I guess this is a door that God closes to me. He reminds me not to take classes for credits next time. I will keep this in mind. Good.

It’s around 1 a.m. on Tuesday right now, but the blue Monday keeps haunting me. I feel blue and depressed. I don’t feel like doing anything.
On Tuesday evening, I will have to practice dancing for a party of English Department in the end of May. It is also a crazy decision that I made in this semester. I thought I was clear to Sean, the leader of the dancing and a good friend of mine, that I am not sure whether to be in or not.

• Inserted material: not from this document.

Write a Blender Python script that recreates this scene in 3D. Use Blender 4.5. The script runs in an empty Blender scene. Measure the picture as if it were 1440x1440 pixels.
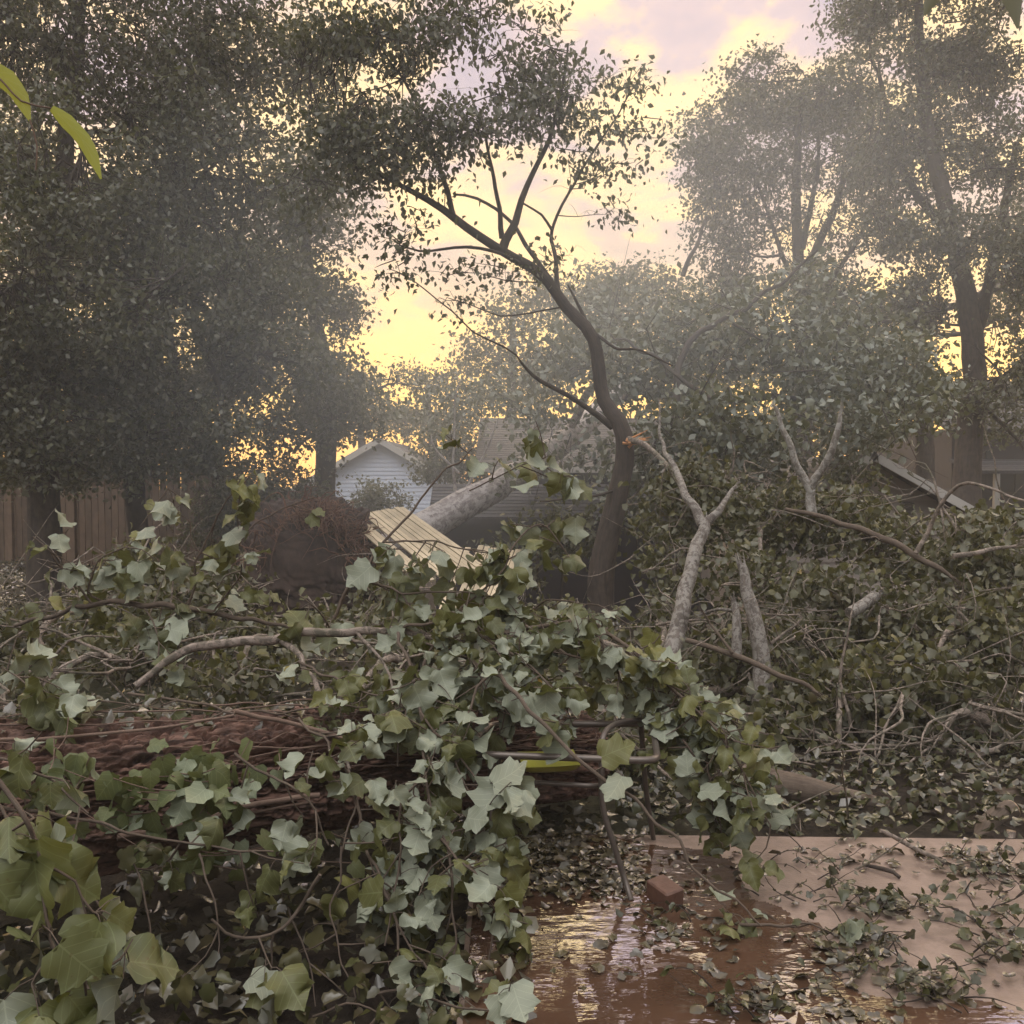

Sean kept calling that I am one of the members and I have to practice with them. Tuesday night will be the second time practice. I went to the first time practice, and I will have to dance for the party if I go to the second time practice tomorrow.


I like to have fun in the party, but I don’t enjoy dancing in front of all. I guess God forgets to give this talent to me. When I was in my freshman year, I danced for the party. It was fun, and I had fun. That experience is enough for my box of memory. I don’t expect another to come. Ohhhhhhhhhhhhhh my……
Thinking of this, it makes Monday even bluer and Tuesday hard.

3 comments:

Katie said...

are you in that picture??? which one are you??!! i have only seen one picture of you so i am not sure...

Anonymous said...

yes, I am in the middle. I know it's not easy to recognize me if you just saw me once. I also could hardly believe she was me. I become so fat right now. +_+! In addition to a perfect life plan, I hope God has perfect diet plans for me.

Katie said...

I wish you knew how much you make me laugh!!!! "I hope God has perfect diet plans for me" and the "yellow crown of beauty", as well as the girl with the knife in her bag had me cracking up laughing!!!! You are too funny. :) I actually thought that the girl with the yellow crown of beauty (you deserve that crown!) was you, even from only seeing your picture once before! I love seeing pictures of you in Taiwan!!